How to SELECT a single vertex

What is the query syntax to select a single vertex - person for example by passing in:
VERTEX p
or
STRING id

This example does not use a WHERE clause and appears to return more than one person.

  Start = {p};
  Result = SELECT tgt
           FROM Start:s-(friendship:e) ->person:tgt;
  PRINT Result;

Thank you.

Hi @gpadvorac

To pass a person param VERTEX<person> p

Full Example Based on Question:

CREATE QUERY hello(VERTEX<person> p) FOR GRAPH social{

Start = {p.*};

Result = SELECT tgt
              FROM Start:s-(friendship:e) ->person:tgt
              WHERE s == p;

PRINT Result;

Does this make sense?

Thanks. This is so Non-Intuitive for me. Friendship is the link from one person to another. My brain says “select * from person where person == p”, but enough of my brain…

I thought I could make this work translating the “person” example to our graph where we don’t have a person or friendship. We have a User and we don’t link users to users which breaks this example. My bad for trying to use person.

image

We have an edge called User2Round if that’s any help but it seems a lot cleaner just to query User. Any more recommendations?

Are you literally looking to get back the person vertex? I’m confused by the friendship stuff.

My head is saying this, but I guess I’m missing an important point:

Result = select pv from Start:pv ;

Hi Richard,

Re “I’m confused by the friendship stuff.”, that was taken from the only example I could find that was returning a person - bad example…

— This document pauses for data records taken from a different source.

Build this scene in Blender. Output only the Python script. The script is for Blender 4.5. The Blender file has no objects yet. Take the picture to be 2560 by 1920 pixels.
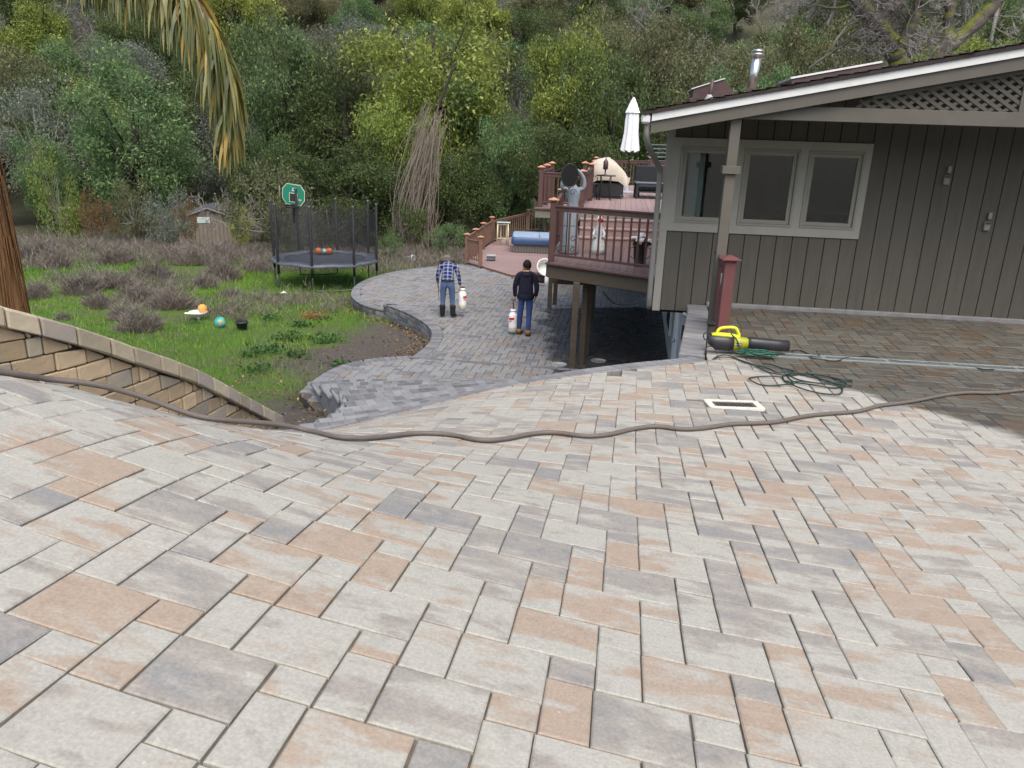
import bpy, math, random
import numpy as np
from mathutils import Vector, Matrix, Euler
R_ = math.radians
scene = bpy.context.scene
COL = scene.collection
# ------------------------------------------------------------------ camera
cam_d = bpy.data.cameras.new('camera'); cam = bpy.data.objects.new('camera', cam_d); COL.objects.link(cam)
cam_d.sensor_width = 36.0; cam_d.lens = 27.0; cam_d.clip_start = 0.05; cam_d.clip_end = 2000
TH, RO = R_(17.5), R_(2.0)
_f = Vector((0, math.cos(TH), -math.sin(TH))); _r = Vector((1, 0, 0)); _u = _r.cross(_f)
_R = _r*math.cos(RO) + _u*math.sin(RO); _U = _u*math.cos(RO) - _r*math.sin(RO)
cam.matrix_world = Matrix(((_R.x, _U.x, -_f.x, 0), (_R.y, _U.y, -_f.y, 0), (_R.z, _U.z, -_f.z, 0), (0, 0, 0, 1)))
scene.camera = cam
# ------------------------------------------------------------------ sky, sun, exposure
SUN_EL, SUN_AZ = 58, 165          # azimuth: clockwise from +Y (the way the camera looks)
w = bpy.data.worlds.new('World'); scene.world = w; w.use_nodes = True
nt = w.node_tree; bg = nt.nodes['Background']
sky = nt.nodes.new('ShaderNodeTexSky'); sky.sky_type = 'NISHITA'; sky.sun_disc = False
sky.sun_elevation = R_(SUN_EL); sky.sun_rotation = R_(SUN_AZ); sky.air_density = 1.0; sky.dust_density = 4.0; sky.ozone_density = 1.0
nt.links.new(sky.outputs[0], bg.inputs[0]); bg.inputs[1].default_value = 0.15
sd = bpy.data.lights.new('sun', 'SUN'); sd.energy = 1.2; sd.angle = R_(60); sd.color = (1.0, 0.94, 0.85)
sun = bpy.data.objects.new('sun', sd); COL.objects.link(sun)
_d = Vector((math.sin(R_(SUN_AZ))*math.cos(R_(SUN_EL)), math.cos(R_(SUN_AZ))*math.cos(R_(SUN_EL)), math.sin(R_(SUN_EL))))
sun.rotation_euler = _d.to_track_quat('Z', 'Y').to_euler()
scene.view_settings.view_transform = 'Standard'; scene.view_settings.look = 'None'
scene.view_settings.exposure = 1.0; scene.view_settings.gamma = 1.0; scene.view_settings.use_curve_mapping = False
scene.cycles.max_bounces = 8; scene.cycles.transparent_max_bounces = 24
scene.cycles.use_denoising = True
rng = random.Random(7); nrg = np.random.default_rng(7)

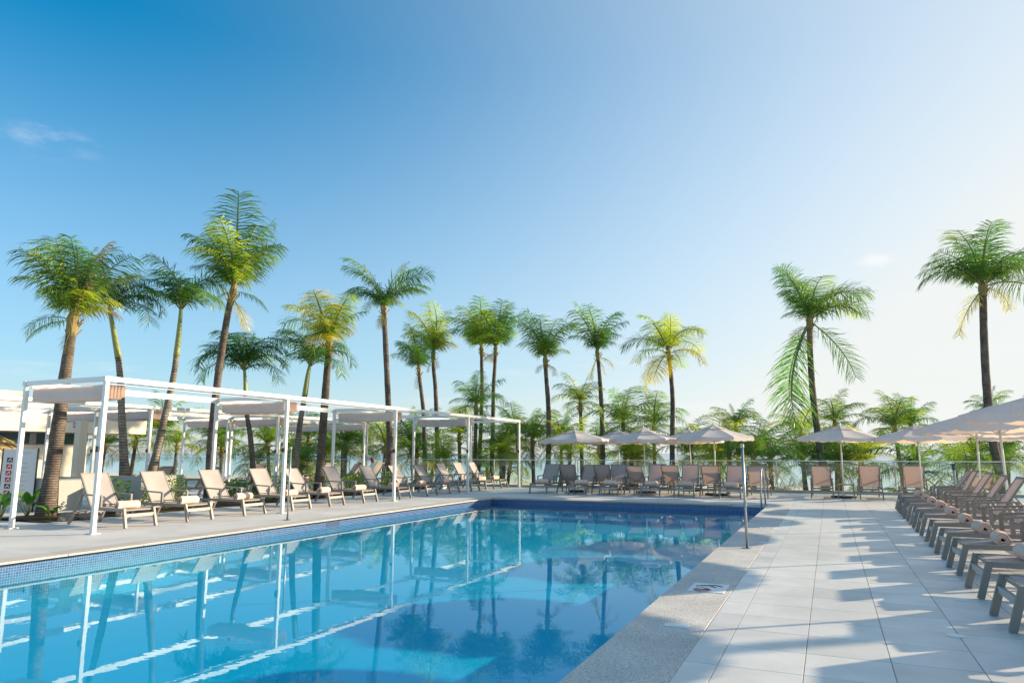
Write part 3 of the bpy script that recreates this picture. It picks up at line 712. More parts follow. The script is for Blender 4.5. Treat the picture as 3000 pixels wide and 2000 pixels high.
# side tables
def make_table():
    t = empty('side_table')
    top = MB()
    top.bbox(-0.24, 0.24, -0.24, 0.24, 0.42, 0.445, 0.006); top.build('table_top', 'taupe_metal', t)
    for sx in (-1, 1):
        for sy in (-1, 1): MB().bar((sx * 0.23, sy * 0.23, 0.0), (sx * 0.20, sy * 0.20, 0.42), 0.03).build('leg', 'taupe_metal', t)
    return t
tab0 = make_table()
TAB = [(-8.62, 24.3, 'brown side table under the leftmost far-end parasol'), (-6.05, 24.55, 'brown side table under the middle far-end parasol'), (-3.3, 24.1, 'brown side table under the far-end parasol by the ladder'),
       (0.40, 24.55, 'brown side table between the first two sea-facing loungers on the right'), (3.15, 24.6, 'brown side table beside the tilted-down sea-facing lounger'),
       (2.6, 19.45, 'brown side table between the two farthest right-hand loungers'), (2.6, 13.7, 'brown side table between the fifth and sixth right-hand loungers'), (2.75, 10.8, 'brown side table between the seventh and eighth right-hand loungers')]
for i, (x, y, lab) in enumerate(TAB):
    o = tab0 if i == 0 else copy_tree(tab0); o.location = (x, y, 0); tag(o, lab, 'side table', 'brown side tables')

# ================================================================== GLASS RAILING
rail = empty('glass_railing', (0, DY + 0.11, 0.09)); tag(rail, 'clear glass railing with slim top rail along the sea edge of the deck', 'railing')
PW = 1.9
gp = MB().box(-PW / 2 + 0.012, PW / 2 - 0.012, -0.006, 0.006, 0.04, 0.98).mesh('glass_panel', 'glass')
pp = MB().bbox(-0.018, 0.018, -0.022, 0.022, 0.0, 1.02, 0.003).mesh('rail_post', 'steel')
k = 0; x = -36.0
while x < 24:
    obj('glass_panel', gp, rail, (x + PW / 2, 0, 0))
    if k % 2 == 0: obj('rail_post', pp, rail, (x, 0.03, 0))
    x += PW; k += 1
MB().box(-36, x, -0.02, 0.02, 1.02, 1.05).build('top_rail', 'white_metal', rail)

# ================================================================== POOLSIDE HARDWARE
def net_post(x, y, h, label):
    t = empty('net_post', (x, y, 0)); tag(t, label, 'post', 'steel net posts')
    MB().tube([(0, 0, 0), (0, 0, h)], 0.020, 10).build('tube', 'steel', t, True)
    MB().lathe([(0.024, 0.012), (0.07, 0.010), (0.08, 0.001)], 14).build('flange', 'steel', t)
    MB().lathe([(0.0, 0.012), (0.028, 0.006), (0.028, -0.05)], 10, (0, 0, h)).build('cap', 'steel', t)
net_post(-10.62, 11.96, 1.53, 'tall steel net post on the left pool edge')
net_post(-1.21, 11.27, 1.53, 'tall steel net post on the pebble coping right of the pool')
lad = empty('grab_rail', (-1.74, 20.5, 0)); tag(lad, 'bent steel grab rail at the far right corner of the pool', 'grab rail')
MB().tube([(0.03, 0.50, 0.0), (0.02, 0.48, 0.72)] + [(0.015, 0.10 + 0.37 * math.cos(R(a)), 0.74 + 0.23 * math.sin(R(a))) for a in range(10, 180, 17)] + [(0.0, -0.28, 0.66), (-0.02, -0.34, -0.45)], 0.021, 8).build('rail_tube', 'steel', lad, True)
MB().lathe([(0.021, 0.012), (0.06, 0.010), (0.065, 0.005)], 12, (0.03, 0.50, 0)).build('flange', 'steel', lad)
# depth and no-diving plate
nd = empty('no_diving_plate', (-1.25, 7.83, 0.001)); tag(nd, 'white no-diving plate with diver and red stroke set in the pebble coping', 'plate')
MB().bbox(-0.16, 0.16, -0.16, 0.16, 0, 0.004, 0.002).build('plate', 'print_white', nd); nd.scale = (1.15, 1.55, 1)
dv = MB()
dv.bar((-0.09, 0.05, 0.0052), (0.05, 0.10, 0.0052), 0.035, 0.001); dv.bar((-0.02, 0.08, 0.0052), (0.06, 0.02, 0.0052), 0.022, 0.001)
dv.bar((0.05, 0.10, 0.0052), (0.11, 0.06, 0.0052), 0.028, 0.001); dv.box(-0.12, -0.09, 0.02, 0.05, 0.0048, 0.0056)
dv.bar((-0.12, -0.09, 0.0052), (0.04, -0.09, 0.0052), 0.02, 0.001); dv.bar((-0.06, -0.12, 0.0052), (0.02, -0.07, 0.0052), 0.026, 0.001)
dv.build('diver_figure', 'print_dark', nd)
rs_ = MB()
for r0 in (0.065,):
    pts = [(-0.04 + r0 * math.cos(R(a)), -0.09 + r0 * math.sin(R(a)), 0.0062) for a in range(0, 361, 24)]
    for a, b in zip(pts[:-1], pts[1:]): rs_.bar(a, b, 0.012, 0.001)
rs_.bar((-0.085, -0.135, 0.0066), (0.005, -0.045, 0.0066), 0.012, 0.001)
rs_.build('red_stroke', 'print_red', nd)
tag(MB().bbox(-0.10, 0.10, -0.05, 0.05, 0, 0.004, 0.002).build('depth_plate', 'print_white', loc=(-1.24, 6.06, 0.001)), 'small blank white plate on the near pebble coping', 'plate')
dp = empty('depth_plate', (-1.15, 14.4, 0.001)); tag(dp, 'white depth plate on the coping beyond the steel net post', 'plate')
MB().bbox(-0.15, 0.15, -0.12, 0.12, 0, 0.004, 0.002).build('plate', 'print_white', dp)
MB().box(-0.10, -0.02, -0.05, 0.05, 0.0045, 0.0055).box(0.03, 0.08, -0.05, 0.05, 0.0045, 0.0055).build('mark', 'print_grey', dp)
LIDS = [(1.01, 17.67, 'far end of the right-hand row'), (0.69, 14.0, 'fifth right-hand lounger'), (0.52, 11.11, 'middle of the tiled walk'), (1.08, 8.23, 'foot of the ninth right-hand lounger'), (0.80, 6.63, 'near right corner of the walk'), (1.17, 9.48, 'foot of the eighth right-hand lounger'), (-1.02, 12.05, 'base of the right steel net post')]
for x, y, w in LIDS:
    o = MB().lathe([(0.0, 0.003), (0.06, 0.003), (0.07, 0.0008)], 16).build('deck_lid', 'print_white', loc=(x, y, 0.0012)); tag(o, f'small round white deck lid by the {w}', 'lid', 'round white deck lids')

# ================================================================== PALMS
def frond_mesh(name, elev, bend, nl, llen, droop, seed, tear=0.06, mat='leaf', twist=0.0, width=0.020):
    """Unit-length pinnate frond growing along +Y, arching down; leaflets hang from both sides."""
    rs = random.Random(seed); S = 14
    pts = [Vector((0, 0, 0))]; dirs = []
    for i in range(S):
        t = (i + 0.5) / S
        a = R(elev - bend * t ** 1.5); d = Vector((twist * t * 0.7, math.cos(a), math.sin(a))).normalized(); dirs.append(d)
        pts.append(pts[-1] + d / S)
    def at(t):
        k = min(S - 1, int(t * S)); fr = t * S - k
        return pts[k].lerp(pts[k + 1], fr), dirs[k]
    v, f, mi = [], [], []
    # rachis, three sided
    for i in range(S + 1):
        p = pts[i]; d = dirs[min(i, S - 1)]; rr = 0.0135 * (1 - i / S) ** 0.8 + 0.0018
        sd = d.cross(Vector((0, 0, 1))); sd = sd.normalized() if sd.length > 0.05 else Vector((1, 0, 0)); up = sd.cross(d)
        v += [p + sd * rr * 1.3, p - sd * rr * 1.3, p + up * rr]
    for i in range(S):
        for k in range(3):
            j = (k + 1) % 3; f.append((i * 3 + k, i * 3 + j, i * 3 + 3 + j, i * 3 + 3 + k)); mi.append(1)
    for side in (-1, 1):
        for q in range(nl):
            if rs.random() < tear: continue
            t = 0.14 + 0.86 * (q + rs.uniform(-0.3, 0.3)) / nl; t = min(0.995, max(0.12, t))
            p, d = at(t)
            sd = Vector((0, 0, 1)).cross(d); sd = sd.normalized() if sd.length > 0.05 else Vector((-1, 0, 0))
            sd = sd * -side
            up = sd.cross(d) * side
            if up.z < 0: up = -up
            ll = llen * (0.30 + 0.70 * math.sin(PI * min(1, 0.10 + 0.84 * t)) ** 0.7) * rs.uniform(0.72, 1.15)
            if t > 0.9: ll *= 0.75
            fw = 0.28 + 0.60 * t ** 2 + rs.uniform(-0.2, 0.2)
            dr = droop * rs.uniform(0.6, 1.35)
            d0 = (sd * 1.0 + d * fw + up * (0.30 - 0.25 * t + rs.uniform(-0.15, 0.15)) + Vector((0, 0, -0.30 * dr))).normalized()
            p1 = p + d0 * ll * 0.42
            d1 = (d0 + Vector((0, 0, -dr * 0.38))).normalized(); p2 = p1 + d1 * ll * 0.33
            d2 = (d1 + Vector((0, 0, -dr * 0.55))).normalized(); p3 = p2 + d2 * ll * 0.25
            w = width * rs.uniform(0.8, 1.15); wd = (d * 0.9 + up * rs.uniform(-0.35, 0.35)).normalized()
            b = len(v)
            v += [p - wd * w * 0.35, p + wd * w * 0.35, p1 - wd * w * 0.5, p1 + wd * w * 0.5, p2 - wd * w * 0.36, p2 + wd * w * 0.36, p3]
            f += [(b, b + 1, b + 3, b + 2), (b + 2, b + 3, b + 5, b + 4), (b + 4, b + 5, b + 6)]; mi += [0, 0, 0]
    me = bpy.data.meshes.new(name); me.from_pydata([tuple(q) for q in v], [], f); me.update()
    me.materials.append(M[mat]); me.materials.append(M['rachis']); me.polygons.foreach_set('material_index', mi)
    return me
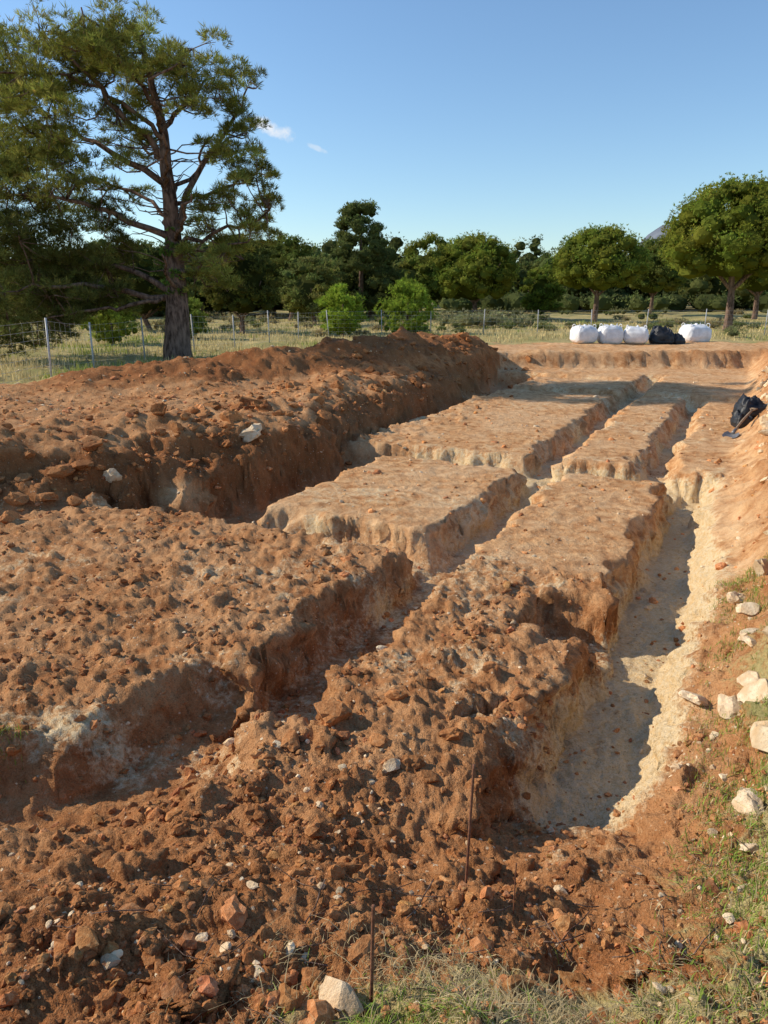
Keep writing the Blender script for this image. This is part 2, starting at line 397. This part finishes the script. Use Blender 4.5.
k=rng.random(n)<np.where((p>-.1)|((x<1)&(y>12)),.9,.45)*np.clip(.5+fbm(x,y,3,401),.1,1); x,y=x[k],y[k]
size=np.exp(rng.normal(math.log(.0070),.58,len(x)))*(.7+np.hypot(x,y)*.09); size=np.clip(size,.003,.045)
scatter(mb,tplr,F1,x,y,hz(x,y)+size*.1,size,np.clip(rng.normal(.98,.18,(len(x),1)),.5,1.2)*np.array([[1.04,1,.92]]))
n=760; s=rng.uniform(3.0,22,n); p=.22+rng.gamma(2.2,.28,n); x=SF*s+CF*p; y=CF*s-SF*p
size=rng.gamma(2.,.021,n)+.014; size=np.clip(size,.015,.11)
scatter(mb,tplb,F2,x,y,hz(x,y)+size*.15,size,np.clip(rng.normal(.98,.15,(n,1)),.6,1.2)*np.array([[1.05,1,.9]]))
bx=np.array([-.106,.03,-1.74,-3.1,1.80,1.86,1.72,1.42,1.5,2.3,2.5,2.15,.55,.64,.60,-.42,-.28,.78,1.38,1.30,-.45,1.95,2.05]); by=np.array([1.47,3.02,9.75,8.25,3.4,3.25,3.65,2.43,2.6,4.3,4.9,4.0,2.18,2.2,1.2,1.95,2.75,2.9,3.0,2.2,1.75,3.5,3.75])
bs=np.array([.060,.05,.16,.11,.09,.10,.07,.065,.055,.08,.08,.07,.022,.026,.03,.03,.022,.03,.03,.03,.015,.08,.06])
scatter(mb,tplb,F2,bx,by,hz(bx,by)+bs*.2,bs,np.ones((len(bx),3))*np.array([1.05,1.0,.93]),.25)
mb.obj('limestone_rocks',M_rock,False)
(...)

Yes, I want to return a single vertex. there may be a situation where I have a vertex ID and need the vertex to read it’s attributes or for some other reason.

You example works and helps give me perspective on things.

Thank you.

OK good! You are not alone on working through the mechanics of getting the attributes out of vertex parameters.

It really isn’t obvious (well it wasn’t to me) that the vertex-set we get from the Start={p} statement isn’t actually useful outside a SELECT statement.

They can be printed directly, as PRINT p does some implicit magic, but that’s all.

There are more tricks needed if you pass a string for a vertex id that doesn’t exist as the obvious WHERE clause approach is really slow. I covered that elsewhere, and it is not what you asked so I won’t elaborate unless you have an interest, but FYI.

Are you saying WHERE clauses in general are slow?

They can be slow (and I mean TigerGraph slow, which is still quicker than most)

WHERE clauses are implemented as filters, so unless an explicit secondary index is defined (3.x I believe, though it might be stealthed in earlier), you scan the entire list of vertices/edges in the traversal.

Usually that is okay, but for some specific cases (like selecting individual vertices by attribute) it really isn’t.

1 Like

OK thank you the helpful information!

This is one place where previous SQL experience helps. What you want works exactly the same way as regular SQL:

GSQL-Dev > USE GRAPH social
Using graph 'social'
GSQL-Dev > SELECT *  FROM person WHERE name == "Tom"
[{
  "v_id": "Tom",
  "attributes": {
    "gender": "male",
    "name": "Tom",
    "state": "ca",
    "age": 40
  },
  "v_type": "person"
}]

This also one of the Built-In Queries (IHMO, a confusing term and doesn’t fully hint at the traps you can fall into…)

In the GSQL 101 example, the name is the primary index, so it return just one vertex.

However, there is an inconsistency, where the JSON returned refers to the primary_id as v_id (ugh!)

GSQL-Dev > SELECT *  FROM person WHERE v_id == "Tom"
Semantic Check Fails: The attribute v_id doesn't exist in vertex type person
GSQL-Dev > SELECT *  FROM person WHERE primary_id == "Tom"
[{
  "v_id": "Tom",
  "attributes": {
    "gender": "male",
    "name": "Tom",
    "state": "ca",
    "age": 40
  },
  "v_type": "person"
}]
1 Like

It’s a good point.

v_id won’t go away as it is intrinsic to the way TG works, and is effectively metadata.

To get the primary_id attribute (or however it is defined) returned you need to set the “PRIMARY_ID_AS_ATTRIBUTE” in the schema. That should bring it closer to what you expect.

I would recommend what Neo4J’s Cypher does, which avoids the problem of what if the DB happens to choose v_id or primary_id as a column name?

In Cypher, there’s a special function that gets the internal ID of the vertex. The rough equivalent would be:

id(node) == "Tom"

BTW, the downside of Neo4J’s internal ID, is they recycle them, so it’s a bad idea to hang on them, so having an explicit key definition in TG is superior.

The other point I would make, is having v_id and primary_id increases the cognitive load of having to learn TG. There’s enough complication as it is. No one thing is going to make or break the usability, but in total I have found enough TG stumbling blocks that my progress in learning has been impeded. It probably took me a week to make progress in TG vs. maybe a few hours with Neo4J.

There’s still a lot that mystifies me, but unfortunately, my adventures with TG will have to go on the back burner for now.